If someone were to ask me why all of you are here I might say: for the fellowship, for a time and place away from the secular, for a chance to visit the Holy, to offer praise and thanksgiving, to hear the Word proclaimed and preached, to offer Christ on his altar, to see Calvary again. If I said that, all of those would be accurate but inadequate. True but not entirely satisfying. We are waiting on a roadside. But there is no elbowing crowd. We are blind or deaf or proud or disgraced or cold-hearted. But we’re here. We are the disciples on the road. And we are Bartimeamus, shouting to the Lord for our gifts! We are here for courage. We are here because Christ is calling us. We are free before Jesus. And we hear him say, “What do you want me to do for you?”
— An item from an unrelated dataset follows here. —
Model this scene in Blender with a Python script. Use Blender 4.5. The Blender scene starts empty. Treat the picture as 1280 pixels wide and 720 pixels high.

If you will claim your inheritance as a child of our Father, you will stand in the crowd and shamelessly beg for God’s mercy; you will shout for His compassion over the noise of the industry of disbelief. And when he asks what blessing you would have of him, say, “Only to follow you, Lord.” You will be beautiful then, naked and perfectly clean.


  1. Father Powell,

    Your words are always so enlightening! I recently began teaching RCIA at my parish and this last Wed., my job was the scripture readings. I was Bartimaeus...for many years. So I could not give my reflection without revealing that, and my first Confession after about 12 years. It was the first time I was able to tell that story to people without crying because every time I remember being forgiven I am just overwelmed by God's mercy and compassion. I really COULD see more clearly after that day because he really did restore my "sight".

    Now I am reading your words on this beautiful Gospel, and I'm back to crying again! Thank you for the reminder you give us all, and the exhortation to follow Jesus boldly.

  2. Anonymous11:24 AM

    you have a great gift with your writings... its gentle and well written... have a good weekend!

  3. Adoro,

    THanks for your comments. I rec'd your other email and will be replying soon.


    Thanks! I'm pleased that you find my homilies helpful.